25.              Further to Mr Burrett’s submissions on ZH (Bangladesh) I make the following observations:

 

(i) In respect of paragraph 16: the use of a false identity because the applicant was afraid of being detected as an illegal immigrant. This would appear to be a reference to paragraph 9 of the determination, cited at paragraph 7 of the Court of Appeal’s judgement, which in part, states, “I used an alias in 2001 because I was told that if you use genuine details then people will catch you so I was scared”. The context of use by ZH was in order to be better able to sustain himself without being caught by the authorities. This is factually distinct from using deceit when actually caught by the immigration authorities as happened herein.

 

(ii) Further in respect of paragraph 16: in respect of the reference to sustained deceit, it is to be noted that Judge Seelhoff made a sustainable finding that the Appellant herein had practised a prolonged deception on the Respondent.

 

(iii) In respect of paragraph 18: prolonged evasion of immigration control, not in itself to be used as a justification for refusing a ‘14 year Rule’ application. In my judgement it is clear that what the Court of Appeal had in mind in referring to evasion of immigration control was the effective long-term ‘going to ground’ of ZH aftr becoming an overstayer, and not a deliberate and sustained misrepresentation made directly to the immigration authorities – the distinguishing feature identified by Judge Seelhoff herein.
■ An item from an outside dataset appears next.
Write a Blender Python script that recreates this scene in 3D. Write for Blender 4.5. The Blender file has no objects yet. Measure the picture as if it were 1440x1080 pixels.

Judge Seelhoff clearly had in mind that the operation of the 14 year Rule would be premised on persons who had been present in the UK illegally, and that there would be inherent in any such application the breaking of some laws: it is equally clear – in particular at paragraphs 21 and 27 - that the Judge recognised that this was not determinative and therefore not a basis which in itself could defeat a long residence application.

 

(iv) In respect of paragraph 23: “The use of a false identity may be a relevant factor in gauging where the public interest lies, but nothing in the rule accords it any given weight, much less makes it decisive.” In my judgement, this passage recognises that all cases are fact sensitive. The real issue is in what way and to what end use of a false identity is made. This is implicit at paragraph 16 of ZH (Bangladesh) where reference is made to the ‘sinister’ use of a false identity to commit fraud rather than avoiding being detected as an illegal immigrant: the implication being that use of a false identity, though not inevitably decisive, may be decisive depending on the facts and context. This passage does not, in my judgement, support the proposition that Mr Burrett urges upon me that the use of a false identity cannot ever be decisive.

 

 

26.              In all such circumstances I find the Judge’s failure to make any express reference to the decision in ZH (Bangladesh) in his determination is not material to the outcome. Moreover, I can detect nothing from the reasoning set out in the determination that indicates the Judge departed from the ratio decidendi in ZH (Bangladesh), which is essentially the same as in Aissaoui. The failure to site ZH (Bangladesh) does not indicate that the judge erred in law.

 

 

27.              Finally, for completeness, and for the avoidance of any doubt, I record that Mr Burrett appropriately acknowledged that the references in Aissaoui to the commission of ‘a most serious offence’ are not to be read as setting a test under paragraph 276B(ii) requiring that there to have been serious criminal conduct before an application under the 14 year rule could be defeated.

 

 

28.              In all such circumstances I find no error of law in the decision of the First-tier Tribunal Judge. Accordingly, the decision under the Immigration Rules is to stand.

 

Decision

 

29.              The decision of the First-tier Tribunal Judge contained no error of law and stands.

 

 

30.              The appeal is dismissed.